Tuesday, June 24, 2008

Day 86 of 100 Days of Blogging

Yesterday's question was a lead in to today's blog entry.
~Did you know a mere $13 can feed a child for a month? That is less than it costs for a family of 2 to go out for a fast food dinner one time a month!
~Did you know a mere $78 can feed a family of six for one month? That is less than most people spend on groceries for a week!
~Did you know $520 can feed 40 children for a month? That is less than one month's rent for almost any family!
~Did you know $3,250 can feed 250 children for a month?
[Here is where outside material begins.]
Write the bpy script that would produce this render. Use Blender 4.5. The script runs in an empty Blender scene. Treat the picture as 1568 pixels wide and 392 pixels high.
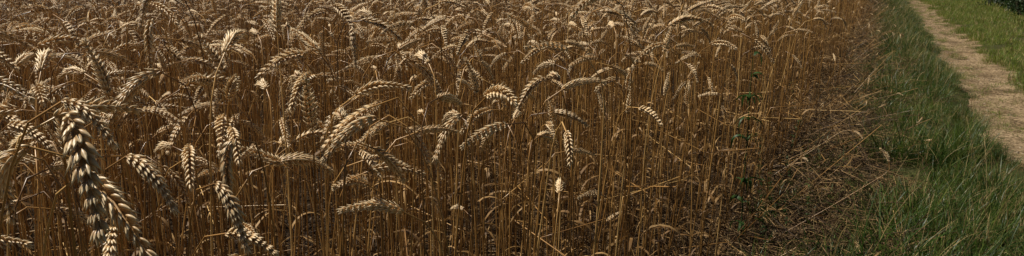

The World Food Programme calls the global food crisis a phenomenon, a "silent tsunami," that is affecting families in every nation on every continent. Food prices for popular menu items like rice, wheat and beans have doubled in the last year. Though increases in food prices have hit all budgets, it's the poor who bear the brunt of price inflation. The higher prices are forcing people who survive on just $1 a day to spend upwards of 80 percent of their budgets just on food. As a result, many people, including millions of children, are going hungry. The longer food prices rise, the more people will be plunged into hunger and poverty.

Since 2005, food prices have risen a whopping 80 percent because of...
• rising fuel costs
• rising food demand from populous nations like India and China
• natural disasters destroying crop yields all over the world, including the United States
• growth of biofuels

The global food crisis is forcing poor families to spend more of their household budgets on food, leaving little for anything else. In Bangladesh, 95% of the 11,782 children Compassion serves there are affected. Many children are eating only at the church-based center (also known as a Compassion project). In Haiti, inflation rates have risen 40%, pushing up food prices. All 60,000 children served by Compassion in Haiti have been affected by the food crisis there.

Experts predict the combination of a weakening dollar, soaring oil prices, and reduction in food production will not dissipate. They are predicting this long-term crisis will tighten its grip on poor countries, causing more children and families to suffer.

Compassion International has launched the Global Food Crisis Fund to bring aid to those most adversely affected by rising food costs. More information is available and donations can be made at https://www.compassion.com/contribution/giving/global-food-crisis.htm

Donations to the fund will provide:
• food vouchers to children and families needing immediate relief.
• seeds and agricultural tools so that families can grow their own food as well as earn extra income.
• supplemental nutrition services offered at Compassion-assisted centers around the world.

Compassion International has set aside June 25 as a day of fasting and prayer to honor the victims of the global food crisis and pray for them.

You can help these families in need. Consider donating to the Global Food Crisis Fund, joining in the day of fasting and prayer on June 25th (that's tomorrow), and/or sponsoring a child. You can make a difference!


  1. Wow! We take so much for granted, don't we? We have luxuries in this country and we're so used to them that we don't even know how to do with out them!

    I saw on 60 minutes Sunday night that they are making something called Plumpy Nut (a mixture of peanut butter, powdered milk, powdered sugar and vitamins) that is helping a country (I forget - it starts with a 'N') with it's malnourished and starving children.

    Thanks for the post - it's a good one!

  2. This is a really powerful post, Lorelai.

    It's important for us to remember that no matter how much inflation has tightened our budgets, we are still incredibly lucky.

  3. Shouldn't you have been listening in class instead of blogging! ;-)

  4. @Bubba - actually, I typed up and set that post a few days ago and just set it to post today. LOL! Smart, huh???? :-P

  5. [...] For each word you get correct, 20 grains of rice will be donated through the UN World Food Program to help support those hit hardest by the world food crisis. [...]

  6. Well said. I'm working my way thru the compassion bloggers to read what has been said. Thanks for sharing!